Thursday, January 26, 2012


I'm on a hat jag. The ideas keep coming... what if I try this pattern with that yarn? The results are so rewarding because the projects are portable, I can finish a hat in less than a week, and unlike socks or mittens I only have to make one! It doesn't bother me in the least that I can't possibly wear all of these hats in my lifetime- I am happy to give them away!

Both of these hats are from one of my favorite pattern books, "Hats On!" by Charlene Schurch, available HERE. I made mittens based on this pattern a long time ago, and have had my eye on the hat pattern for years. I just couldn't see making it with the fine yarn and tiny needles recommended in the pattern, so I substituted thicker yarn ("Mini Mochi" by Crystal Palace) and scaled things down to compensate. The yarn does all the color tricks by itself! The Ravelry link is HERE.

Here is another hat made with a similar color-changing yarn, Knitpicks "Chroma". The sideways cable is made first, joined together, and then stitches are picked up and knit for the hat body and crown. I love the way the colors stripe, but didn't care much for the dull and blotchy colors of this particular colorway. I also discovered that the cable I chose doesn't stretch much, which is NOT a good thing for a hat! I guess the person who gets this hat will have to meet very precise head measurement specifications. Ravelry link HERE.

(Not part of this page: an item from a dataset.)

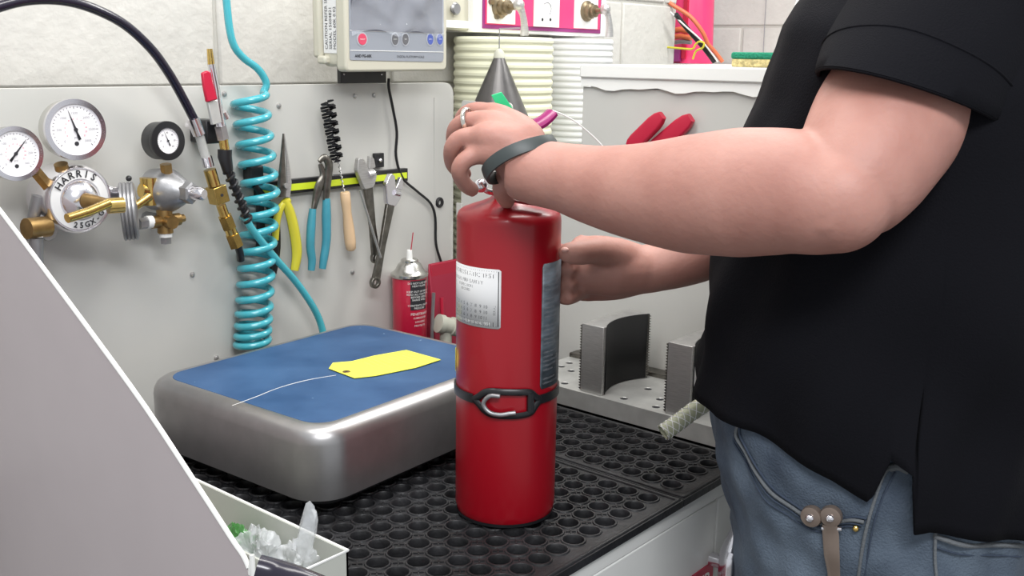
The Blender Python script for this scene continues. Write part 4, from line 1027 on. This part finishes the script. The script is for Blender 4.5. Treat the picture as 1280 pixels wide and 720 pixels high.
for s in(-1,1):
    body.tube([HT@V((.004,s*.074,.022)),HT@V((-.010,s*.086,.014)),HT@V((-.010,s*.086,-.01)),HT@V((.002,s*.076,-.032))],[.008,.010,.009,.006],10,smooth=3,flat=.7)
# ---- arms, given as points in space with radii
def A(px,py,d,r): return (P(px,py,d),r*d/FL)
def limb(lst,n=24,smooth=6,flat=None,up=None):
    body.tube([q[0] for q in lst],[q[1] for q in lst],n,smooth=smooth,flat=flat,up=up)
    if lst[-1][1]<.016: body.ball(lst[-1][0],lst[-1][1]*.99,8)
SHL=V((OX,OY,.595))+LD*.135+FD*-.03
elbL=P(1058,246,.945)
limb([(SHL,.078),A(1172,45,1.05,95),A(1140,105,1.01,96),A(1104,161,.98,93),A(1076,210,.955,84),A(1052,246,.94,70)],n=56)
body.ball(P(1046,248,.938),.0500,24); body.tube([P(1030,268,.91),P(1050,292,.925),P(1052,296,.95)],[.016,.0165,.016],16)
limb([A(1060,243,.938,66),A(1030,247,.945,72),A(985,240,.965,79),A(925,241,.995,81),A(860,243,1.03,74),A(800,240,1.065,61),A(750,233,1.095,51),A(705,222,1.12,43),A(672,216,1.13,41),A(645,210,1.14,37)],n=56)
# palm: overlapping metacarpal volumes
W=A(656,204,1.145,36)
for lst in ([W,A(650,175,1.15,32),A(630,150,1.165,18),A(612,139,1.18,12)],
            [W,A(640,178,1.145,30),A(618,158,1.15,20),A(600,150,1.155,13.5)],
            [W,A(638,182,1.14,30),A(612,172,1.135,22),A(595,170,1.14,13.5)],
            [W,A(640,195,1.14,30),A(615,190,1.135,20),A(597,192,1.14,13)]): limb(lst,16,4)
fing=[[A(614,140,1.18,12),A(590,138,1.195,10.5),A(577,148,1.215,10),A(578,164,1.235,9.5),A(590,174,1.24,9)],
      [A(602,151,1.155,13),A(582,151,1.16,11),A(569,162,1.175,11),A(568,182,1.20,10.5),A(580,194,1.215,10)],
      [A(597,170,1.14,13),A(576,172,1.14,11.5),A(565,186,1.15,11.5),A(567,206,1.175,11),A(580,217,1.19,10.5)],
      [A(599,192,1.14,13),A(581,200,1.135,11.5),A(574,213,1.14,11.5),A(580,229,1.16,10.5),A(590,237,1.18,10)]]
for f_ in fing: limb(f_,12,4)
limb([A(655,205,1.15,26),A(640,216,1.16,17),A(630,228,1.175,14.5),A(629,240,1.195,13.5),A(634,251,1.212,11)],14,4)
# right arm
SHR=V((OX,OY,.565))-LD*.165+FD*-.03
elbR=P(965,285,1.36)
limb([(SHR,.075),(SHR.lerp(elbR,.5)+V((0,0,-.02)),.062),(elbR,.055)])
limb([(elbR,.054),A(915,295,1.355,44),A(865,318,1.345,38),A(820,334,1.335,31),A(795,338,1.33,30)])
W2=A(800,337,1.33,31)
for lst in ([W2,A(770,322,1.325,26),A(745,312,1.325,19),A(727,308,1.335,12)],
            [W2,A(765,336,1.32,36),A(735,338,1.315,30),A(712,339,1.315,26)],
            [W2,A(765,347,1.335,29),A(735,348,1.34,24),A(716,350,1.35,14)],
            [W2,A(770,352,1.34,24),A(740,362,1.345,15),A(722,364,1.355,12)]): limb(lst,16,4)
for k,(zz,a0) in enumerate(((302,0),(322,0),(341,0),(358,0))):
    body_pts=[A(728,zz+3,1.335,13)]
    for a in(316,332,350,368,386):
        p=cyl(a-220+220,0,R+.0095); z=P(715,zz,1.34).z-.004; body_pts.append((V((p.x,p.y,z)),.0092))
    limb(body_pts,12,3)
limb([A(785,325,1.32,24),A(762,316,1.29,20),A(742,314,1.262,17),A(722,316,1.243,16),A(710,316,1.238,13.5)],14,4)
bo=body.build('body','skin',ps,origin=V((OX,OY,0)))
rm=bo.modifiers.new('r','REMESH'); rm.mode='VOXEL'; rm.voxel_size=.0027; rm.use_smooth_shade=True
sm=bo.modifiers.new('s','SMOOTH'); sm.factor=.5; sm.iterations=14
# nails
mb=MB(); mb.ball(P(706,312,1.2275),.0052,6,(.9,.9,.6)); mb.build('thumbnail','nail',ps)
# face details
for s in(-1,1):
    e=MB(); e.ball(HT@V((.079,s*.031,.018)),.0125,8); ey_=e.build('eye','eye',ps)
    e=MB(); e.ball(HT@V((.0895,s*.031,.016)),.0045,6); e.build('iris','ink',ey_)
    MB().tube([HT@V((.088,s*.014,.036)),HT@V((.093,s*.032,.042)),HT@V((.080,s*.050,.036))],.0035,8,smooth=3).build('eyebrow','hair',ps)
MB().tube([HT@V((.088,-.024,-.068)),HT@V((.098,0,-.066)),HT@V((.088,.024,-.068))],[.003,.006,.003],8,smooth=4).build('lips','lip',ps)
hh=MB(); hr=[]
for z,fx,bx,wy in((-.05,.0,.088,.070),(-.02,.01,.100,.078),(.02,.02,.110,.083),(.05,.085,.112,.084),(.08,.092,.104,.078),(.105,.072,.084,.060),(.125,.035,.045,.033),(.132,.01,.015,.01)):
    hr.append([HT@V(((fx if cos(a)>0 else bx)*cos(a),wy*sin(a),z)) for a in [2*pi*j/32 for j in range(32)]])
hh.loft(hr); hh.build('hair','hair',ps)
# jeans: hips and legs
jm=MB(); jz=[-.12+.015*i for i in range(23)]; NTJ=96
def surfJ(th,z,off=.004):
    p=surf(th,z,off); k=.0022*sin(z*95+th*5)+.0018*sin(z*50-th*11+1)+.0015*sin(th*23+z*30); d=(p-V((OX,OY,z))).normalized(); return p+d*k*min(1,max(0,(.26-z)/.1))
jm.loft([[surfJ(2*pi*j/NTJ,z) for j in range(NTJ)] for z in jz],flip=True)
for s in(-1,1):
    hp=V((OX,OY,-.10))+LD*s*.088
    kn=hp+LD*s*.02+FD*.02; kn.z=-.44; an=hp+LD*s*.04; an.z=-.80
    jm.tube([hp+V((0,0,.06)),hp+V((0,0,-.08)),hp.lerp(kn,.6),kn,kn.lerp(an,.4),an],[.095,.098,.083,.066,.062,.055],28,smooth=4)
    sh_=MB(); an2=V((an.x,an.y,FLOOR)); 
    sh_.loft([[an2+FD*(fx)+LD*wy*cos(a)+V((0,0,hz*(.5+.5*sin(a)) if 1 else 0)) for a in [2*pi*j/20 for j in range(20)]] for fx,wy,hz in((-.10,.02,.05),(-.08,.036,.085),(-.02,.040,.10),(.05,.045,.075),(.12,.050,.055),(.16,.045,.045),(.185,.02,.03))])
    sh_.build('shoe','blackmatte',ps)
jo=jm.build('jeans','denim',ps,origin=V((OX,OY,0)))
rm=jo.modifiers.new('r','REMESH'); rm.mode='VOXEL'; rm.voxel_size=.004; rm.use_smooth_shade=True
sm=jo.modifiers.new('s','SMOOTH'); sm.factor=.5; sm.iterations=4
def onJ(pxs,off=.0055,sm_=5):
    pts=[]
    for x,y in pxs:
        th,z,_=hit(x,y,.004); pts.append(surfJ(th,z,off))
    return catmull(pts,[1]*len(pts),sm_)[0]
def seam(pxs,r,m,name,off=.0055,flat=None): return MB().tube(onJ(pxs,off),r,8,flat=flat).build(name,m,ps)
pk=[(925,532),(924,545),(932,565),(945,590),(965,615),(990,635),(1015,650),(1035,655),(1052,651),(1066,648),(1080,650)]
seam(pk,.0020,'denimw','pocket_edge',.0058)
seam([(x-4,y+9) for x,y in pk],.0011,'denimd','pocket_stitching',.0055)
seam([(x-2,y+4) for x,y in pk],.0008,'denimd','pocket_stitching',.0063)
seam([(1125,578),(1108,590),(1096,615),(1085,650),(1078,685),(1072,730)],.0017,'denimw','side_seam',.0055)
seam([(1119,590),(1104,618),(1093,650),(1086,685),(1080,730)],.0010,'denimd','side_stitching',.0055)
seam([(1169,730),(1168,700),(1168,665),(1172,655)],.0016,'denimw','back_pocket_edge',.006)
seam([(1166,668),(1200,678),(1240,680),(1272,680)],.0026,'denimw','back_pocket_hem',.006)
seam([(1166,682),(1200,692),(1240,694),(1272,694)],.0011,'denimd','back_pocket_stitching',.006)
# darker denim line just above the pocket edge
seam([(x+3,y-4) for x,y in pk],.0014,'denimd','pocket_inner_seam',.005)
mb=MB(); th,z,_=hit(1070,659,.004); mb.ball(surfJ(th,z,.006),.0035,6); mb.build('rivet','brass',ps)
seam([(1112,584),(1122,582),(1134,586)],.004,'denimw','belt_loop',.007)
# shirt
hem=[]
for x,y in((893,513),(915,527),(940,541),(993,573),(1040,601),(1084,626),(1090,620),(1112,570),(1137,588),(1140,664),(1160,663),(1195,671),(1275,672)):
    th,z,_=hit(x,y,.013); hem.append((th,z))
hem.sort()
def hemz(th):
    if th<=hem[0][0]: return hem[0][1]
    for i in range(len(hem)-1):
        if hem[i][0]<=th<=hem[i+1][0]:
            return hem[i][1]+(hem[i+1][1]-hem[i][1])*(th-hem[i][0])/max(1e-6,hem[i+1][0]-hem[i][0])
    return hem[-1][1]
ths=sorted(set([round(-pi+2*pi*j/180,4) for j in range(180)]+[round(h_[0],4) for h_ in hem]+[round(h_[0]+.004,4) for h_ in hem]))
shm=MB(); rows_=44; rr=[]
def fold(th,z):
    u=th*1.0; low=max(0,1-(z-.1)/.45)
    return (.0045*sin(7*u+z*16)+.0035*sin(13*u-z*22+1)+.004*sin(z*38+u*4))*(.35+low)
ztop_=.672
for i in range(rows_+1):
    v=i/rows_; row=[]
    for th in ths:
        z0=hemz(th); z=z0+(ztop_-z0)*v
        p=surf(th,z,.013); d=(p-V((OX,OY,z))); d.z=0; d.normalize()
        fl=1.0
        row.append(p+d*(fold(th,z)*(1-v**6)+.004*max(0,1-v*8)))
    rr.append(row)
shm.loft(rr,cap=False,flip=True)
# sleeves
hL,hR=P(1019,87,.985),P(1256,166,1.015); hC=(hL+hR)/2; hU=(hR-hL)/2
ctr=[(SHL-LD*.08+V((0,0,.01)),.085),(SHL,.095),(P(1176,38,1.055),.100),(P(1160,72,1.03),.099)]
cp_,cr2=catmull([q[0] for q in ctr],[q[1] for q in ctr],5)
T3=(hC-ctr[2][0]).normalized(); rings=[]
def mkring(c,t,r,uref,k=0.):
    u=(uref-t*uref.dot(t)).normalized(); v=t.cross(u); return [c+(u*cos(2*pi*j/72)+v*sin(2*pi*j/72))*r*(1+k*.018*sin(3*2*pi*j/72+1)+k*.012*sin(7*2*pi*j/72)) for j in range(72)]
for i,c in enumerate(cp_):
    t=(cp_[min(i+1,len(cp_)-1)]-cp_[max(i-1,0)]).normalized(); rings.append(mkring(c,t,cr2[i],hU,min(1,i/8)))
tH=T3; hem_r=[]
vH=tH.cross((hU-tH*hU.dot(tH)).normalized()); vw=ray(1134,123).normalized(); vw=vw if vw.dot(vH)>0 else -vw
vH=(vH*.22+vw).normalized()
for j in range(72):
    a_=2*pi*j/72; hem_r.append(hC+hU*cos(a_)*.99+vH*(.112*sin(a_))*(1+.015*sin(3*a_)))
for k in range(1,9):
    t=k/8; rings.append([p.lerp(q,t)+(p.lerp(q,t)-hC.lerp(cp_[-1],1-t)).normalized()*(.003*sin(pi*t)) for p,q in zip(rings[len(cp_)-1],hem_r)])
rings.append([p+tH*.001-(p-hC).normalized()*.002 for p in hem_r])
shm.loft(rings,cap=False)
# right sleeve
sr=[(SHR+V((0,0,.02))+LD*.03,.092),(SHR,.092),(SHR.lerp(elbR,.35),.085),(SHR.lerp(elbR,.6),.080)]
pp,r2_=catmull([q[0] for q in sr],[q[1] for q in sr],5)
shm.tube(pp,r2_,32,cap=False)
so=shm.build('shirt','shirt',ps,origin=V((OX,OY,0)),ang=80); q=so.modifiers.new('s','SOLIDIFY'); q.thickness=.003; q.offset=0
cs_=sum((V(q) for q in rings[-5]),V())/72; hs=[q+(q-cs_).normalized()*.0016 for q in rings[-5]]; MB().tube(list(hs)+[hs[0]],.0013,6).build('sleeve_seam','shirt',ps)
hs=rings[-1]; MB().tube(list(hs)+[hs[0]],.0024,8).build('sleeve_hem','shirt',ps)
# collar
MB().tube([nk+V((0,0,.655))+FD*.078*cos(a)+LD*.080*sin(a)+V((0,0,-.012*cos(a))) for a in [2*pi*j/24 for j in range(25)]],.012,8,flat=2.0).build('collar','shirt',ps)
# wristband and ring
def loop(c,n,maj,ra_,rb2,rt,flat,steps=48):
    n=V(n).normalized(); u=V(maj); u=(u-n*u.dot(n)).normalized(); v=n.cross(u)
    return MB().tube([c+u*(ra_*cos(2*pi*j/steps))+v*(rb2*sin(2*pi*j/steps)) for j in range(steps+1)],rt,10,flat=flat)
wc_=P(650,198,1.14); e1=P(694,178,1.15)-P(604,217,1.13); axn=(P(632,165,1.15)-P(668,235,1.14)).normalized()
u_=(e1-axn*e1.dot(axn)).normalized(); v_=axn.cross(u_); br_=[]
for j in range(56):
    a_=2*pi*j/56; rd=u_*(.0435*cos(a_))+v_*(.0395*sin(a_)); rn=rd.normalized(); cc=wc_+rd+axn*(.002*sin(2*a_))
    br_.append([cc+axn*x+rn*y for x,y in((-.0075,-.0016),(-.0068,.0006),(0,.0016),(.0068,.0006),(.0075,-.0016))])
mb=MB(); mb.loft(br_+[br_[0]],cap=False); mb.build('wristband','band',ps,label='dark grey rubber wristband')
rc=P(586,151,1.159); loop(rc,P(570,158,1.17)-P(602,151,1.155),UPV,.0138,.0138,.0016,1.6,28).build('finger_ring','silver',ps,label='silver ring')
# multitool in pocket
def onJp(x,y,off): th,z,_=hit(x,y,.004); return surfJ(th,z,off)
mt=thing('multitool',onJp(1030,650,.01),'brown-grey folding multitool clipped on the front jeans pocket','multitool')
for x in(1018,1041):
    c=onJp(x,642,.012); n_=(onJp(x,642,.02)-c).normalized()
    MB().lathe([(.0105,-.004),(.0115,.0),(.0105,.005),(.008,.006)],frame(c,n_),20).build('pivot_plate','leather',mt)
    q=c+n_*.006; mb=MB(); mb.ball(q,.0045,8,(1,1,1)); mb.build('pivot_screw','chrome',mt)
ca_=[onJp(x,y,o_) for x,y,o_ in((1040,652,.016),(1041,664,.013),(1043,690,.010),(1045,712,.010),(1046,740,.010))]
MB().tube(ca_,[.0075,.0085,.0080,.0065,.0065],10,smooth=3,flat=.3,up=n_.cross(V((0,0,1)))).build('belt_clip','leather',mt)
MB().tube([onJp(1030,657,.013),onJp(1054,657,.013)],.0022,8).build('clip_bar','chrome',mt)
for o in bpy.data.objects:
    if '_o' in o: del o['_o']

Still on the needles: a hat knit at such a tight gauge that not only is it thick and warm, I think it will be bulletproof too! Perhaps I should see if I can market it to the Canadian military.


Tuesday, January 17, 2012


There are two adorable new baby girls in our church, and they looked like they had cold heads, so I resolved to make them hats. But I forgot, and now the winter is half over. So they will get toddler hats to fit them next winter. That's the joy of knitting for children: they grow in, they outgrow. As long as you make something bigger than they are at present, it will fit them eventually. For a while. And hopefully they won't grow in and out during warm weather.

The hat above is a classic lace pattern called "Feather and Fan", free pattern available HERE. It is an easy knit, and constructed from brim to crown, in the classic way. I made it in the round, so it would be seamless, and changed to the white yarn for Rows (Rounds) 5 and 6 to emphasize the wavy lines.

Now, what to do for the second hat... wavy lines are cool. I like wavy lines. I ran across this enchanting pattern for the "Bon-bon Bowler" hat by Susan Z. Douglas, published in Tops with a Twist, book available HERE. The construction of this hat is completely different. It is made one section at a time, kind of like a pie, and grafted together. The wavy lines are made as cables (crossed stitches). This seemed like a fun challenge, and I tried to make the cables stand out with contrasting yarn.

Of course I had to use thinner yarn and smaller needles to scale it down to baby size. Then I ran into problems because the scaling-down process didn't work quite right, and the shape turned out really wacky: way too big in circumference (17") and too short in the crown (4.5"). I should have added at least two more inches to the crown. I compensated for the weird fit by not hemming the brim, and adding ties so it would have a chance of staying on a toddler's head. Maybe it will work. You never know with toddlers. Mine were notorious for ripping off whatever clothing they could- socks, shoes, hats, mittens- and throwing them in inconvenient places. You can always try.